By Belén Carreño and Joan Faus
MADRID/BARCELONA (Reuters) -After Spain's Socialists failed to clinch a majority in a July election, it was clear they would have to do a deal with smaller parties, including Catalan separatists, for Prime Minister Pedro Sanchez to remain in power.
But when the deal, forged over months of tense negotiations, finally landed on Thursday and confirmed Catalan independence activists would be given amnesty in return for their support, it still sent shockwaves around the country.
Opposition leaders described it as a «giving in to blackmail» by independence leaders, a «humiliation of the judiciary» and a signal a country not yet 50 years past the death of Francisco Franco was veering back to «dictatorship».

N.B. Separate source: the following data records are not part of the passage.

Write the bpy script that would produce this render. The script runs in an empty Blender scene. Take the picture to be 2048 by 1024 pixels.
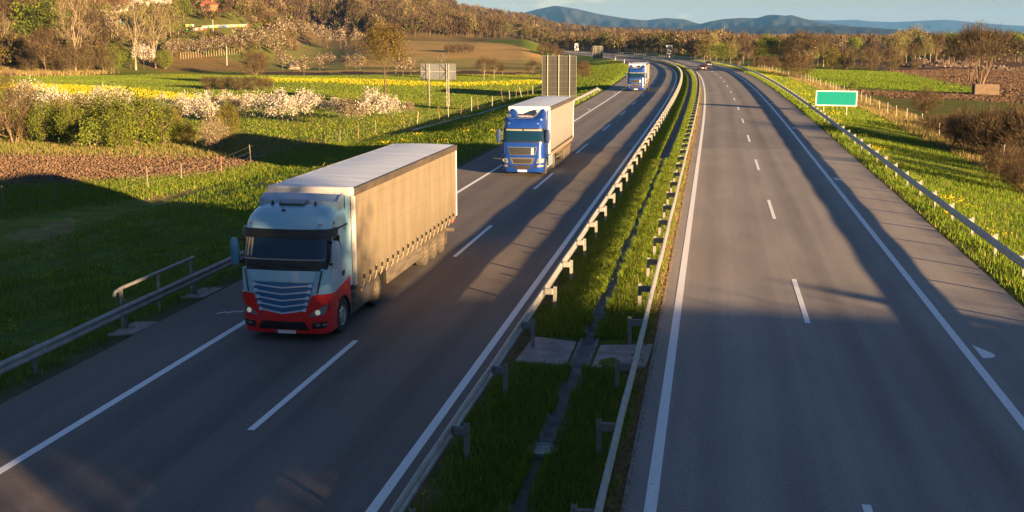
import bpy, bmesh, math, random
import numpy as np
from mathutils import Vector, Matrix, Euler
R = math.radians
PI = math.pi
rnd = random.Random(7)
scn = bpy.context.scene
col = scn.collection

# ------------------------------------------------------------------ camera, sky, sun, exposure
CAM_H = 8.2
FPX = 2250.0                     # focal length in pixels of a 2048 px wide frame
PITCH = math.atan(442.0 / FPX)   # the horizon lies 442 px above the centre of that frame
cd = bpy.data.cameras.new('camera')
cam = bpy.data.objects.new('camera', cd)
col.objects.link(cam)
cam.location = (0, 0, CAM_H)
cam.rotation_euler = (PI / 2 - PITCH, 0, 0)
cd.sensor_width = 36.0
cd.lens = 36.0 * FPX / 2048.0
cd.clip_start = 0.1
cd.clip_end = 60000
scn.camera = cam

SUN_EL = R(6.7)
SUN_AZ = R(140.5)                # clockwise from +Y: behind the camera and to its right
sdir = Vector((math.sin(SUN_AZ) * math.cos(SUN_EL), math.cos(SUN_AZ) * math.cos(SUN_EL), math.sin(SUN_EL)))
world = bpy.data.worlds.new('World')
scn.world = world
world.use_nodes = True
wn, wl = world.node_tree.nodes, world.node_tree.links
wn.clear()
wout = wn.new('ShaderNodeOutputWorld')
wbg = wn.new('ShaderNodeBackground')
wbg.inputs['Strength'].default_value = 0.05
sky = wn.new('ShaderNodeTexSky')
sky.sky_type = 'NISHITA'
sky.sun_disc = False
sky.sun_elevation = SUN_EL
sky.sun_rotation = SUN_AZ
sky.altitude = 150
sky.air_density = 1.5
sky.dust_density = 0.0
sky.ozone_density = 8.0
wl.new(wbg.outputs[0], wout.inputs['Surface'])

sl = bpy.data.lights.new('sun', 'SUN')
sl.energy = 5.0
sl.angle = R(0.5)
sl.color = (1.0, 0.65, 0.33)
so = bpy.data.objects.new('sun', sl)
so.rotation_euler = sdir.to_track_quat('Z', 'Y').to_euler()
so.location = (60, -70, 60)
col.objects.link(so)

scn.view_settings.view_transform = 'Standard'
scn.view_settings.look = 'None'
scn.view_settings.gamma = 1.0
scn.view_settings.use_curve_mapping = False
scn.view_settings.exposure = 2.55
scn.cycles.max_bounces = 6
scn.cycles.use_denoising = True
scn.cycles.volume_bounces = 0


def world_clouds():
    """a few small fair weather clouds low over the far mountains"""
    tc = wn.new('ShaderNodeTexCoord')
    sep = wn.new('ShaderNodeSeparateXYZ')
    wl.new(tc.outputs['Generated'], sep.inputs[0])

    def m(op, a, b=None, c=None):
        n = wn.new('ShaderNodeMath')
        n.operation = op
        for i, v in enumerate((a, b, c)):
            if v is None:
                continue
            if isinstance(v, (int, float)):
                n.inputs[i].default_value = v
            else:
                wl.new(v, n.inputs[i])
        return n.outputs[0]
    az = m('DIVIDE', sep.outputs[0], m('MAXIMUM', sep.outputs[1], 0.05))
    el = m('DIVIDE', sep.outputs[2], m('MAXIMUM', sep.outputs[1], 0.05))
    comb = wn.new('ShaderNodeCombineXYZ')
    wl.new(m('MULTIPLY', az, 30.0), comb.inputs[0])
    wl.new(m('MULTIPLY', el, 85.0), comb.inputs[1])
    nz = wn.new('ShaderNodeTexNoise')
    nz.inputs['Scale'].default_value = 1.6
    nz.inputs['Detail'].default_value = 6
    nz.inputs['Roughness'].default_value = 0.62
    wl.new(comb.outputs[0], nz.inputs['Vector'])
    tot = None
    # (tangent of azimuth, tangent of elevation, half width, half height, weight)
    for a, e, wa, we, w in ((0.040, 0.0275, 0.022, 0.0055, 1.0), (0.080, 0.030, 0.030, 0.004, .55), (0.0, 0.0245, .028, .003, .5), (0.151, 0.0155, 0.009, 0.0028, .8),
                            (0.36, 0.0125, 0.09, 0.0022, .22), (.28, .021, .05, .0016, .18), (-.2, .11, .2, .02, .6), (.5, .13, .25, .02, .6)):
        dx = m('DIVIDE', m('SUBTRACT', az, a), wa)
        dy = m('DIVIDE', m('SUBTRACT', el, e), we)
        r2 = m('ADD', m('MULTIPLY', dx, dx), m('MULTIPLY', dy, dy))
        g = m('MULTIPLY', m('POWER', 2.718, m('MULTIPLY', r2, -1.0)), w)
        tot = g if tot is None else m('ADD', tot, g)
    mask = m('MULTIPLY', m('SUBTRACT', m('ADD', nz.outputs[0], m('MULTIPLY', tot, 0.42)), 0.66), 4.5)
    cl = wn.new('ShaderNodeClamp')
    wl.new(mask, cl.inputs[0])
    k = m('MULTIPLY', cl.outputs[0], m('MINIMUM', m('MULTIPLY', tot, 2.0), 0.8))
    mix = wn.new('ShaderNodeMixRGB')
    wl.new(k, mix.inputs[0])
    hs = wn.new('ShaderNodeHueSaturation')
    hs.inputs['Saturation'].default_value = .72
    hs.inputs['Value'].default_value = .95
    wl.new(sky.outputs[0], hs.inputs['Color'])
    # the bright pale band of evening air above the horizon
    band = m('POWER', 2.718, m('MULTIPLY', m('ABSOLUTE', sep.outputs[2]), -11.0))
    bc = wn.new('ShaderNodeMixRGB')
    bc.inputs[1].default_value = (.62, .66, .72, 1)
    bc.inputs[2].default_value = (2.75, 2.1, 1.65, 1)
    wl.new(band, bc.inputs[0])
    sk2 = wn.new('ShaderNodeMixRGB')
    sk2.blend_type = 'MULTIPLY'
    sk2.inputs[0].default_value = 1.0
    wl.new(hs.outputs[0], sk2.inputs[1])
    wl.new(bc.outputs[0], sk2.inputs[2])
    wl.new(sk2.outputs[0], mix.inputs[1])
    bright = wn.new('ShaderNodeMixRGB')
    bright.blend_type = 'MULTIPLY'
    bright.inputs[0].default_value = 1.0
    wl.new(sk2.outputs[0], bright.inputs[1])
    bright.inputs[2].default_value = (1.5, 1.36, 1.2, 1)
    wl.new(bright.outputs[0], mix.inputs[2])
    wl.new(mix.outputs[0], wbg.inputs['Color'])


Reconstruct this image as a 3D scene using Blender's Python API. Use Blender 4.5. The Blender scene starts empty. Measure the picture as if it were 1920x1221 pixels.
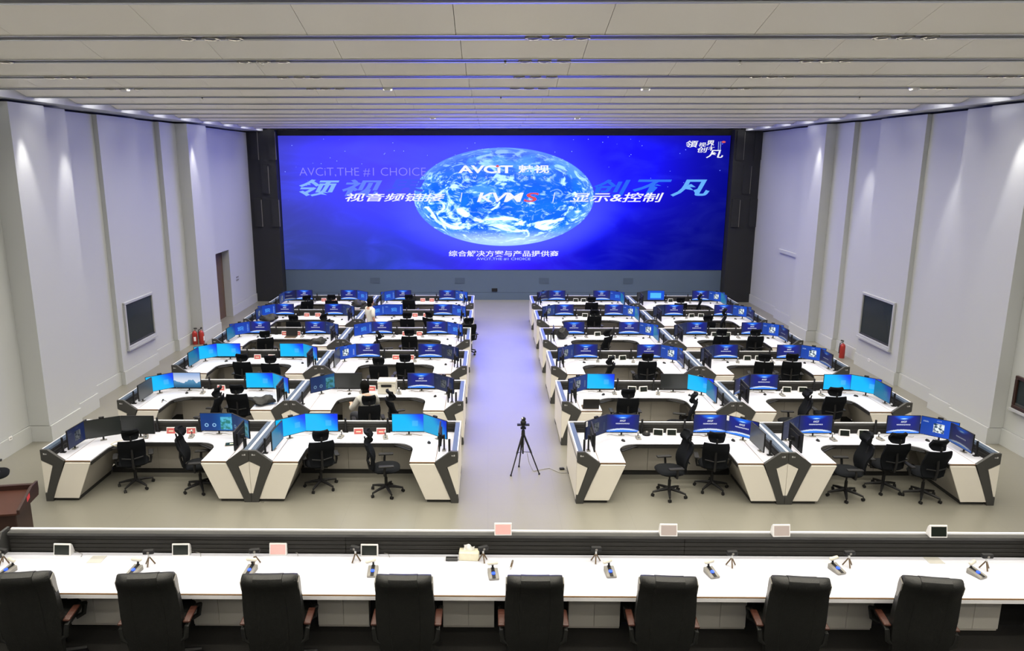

Just holding the deal together through a full four-year parliamentary term will be a tough challenge, many predict.
As well as committing to an amnesty, the deal Sanchez's Socialist party (PSOE) signed with the hardline Catalan party Junts agreed talks on a separatist wishlist that includes a fresh independence referendum and more control over tax revenue.
Junts chief Carles Puigdemont, in exile in Belgium where he fled to avoid charges as leader of Catalonia during the unilateral independence declaration of 2017, confirmed on Thursday his support would be conditional, dependent on a «permanent negotiation that yields results and that those are accomplished throughout the legislative term».
Without the support of Junts — and with the vengeful opposition of the conservative People's Party (PP) that controls the senate — the Socialists could struggle to pass legislation including budgets, risking a vote of no confidence against Sanchez, in power since 2018, or the forcing of a snap election.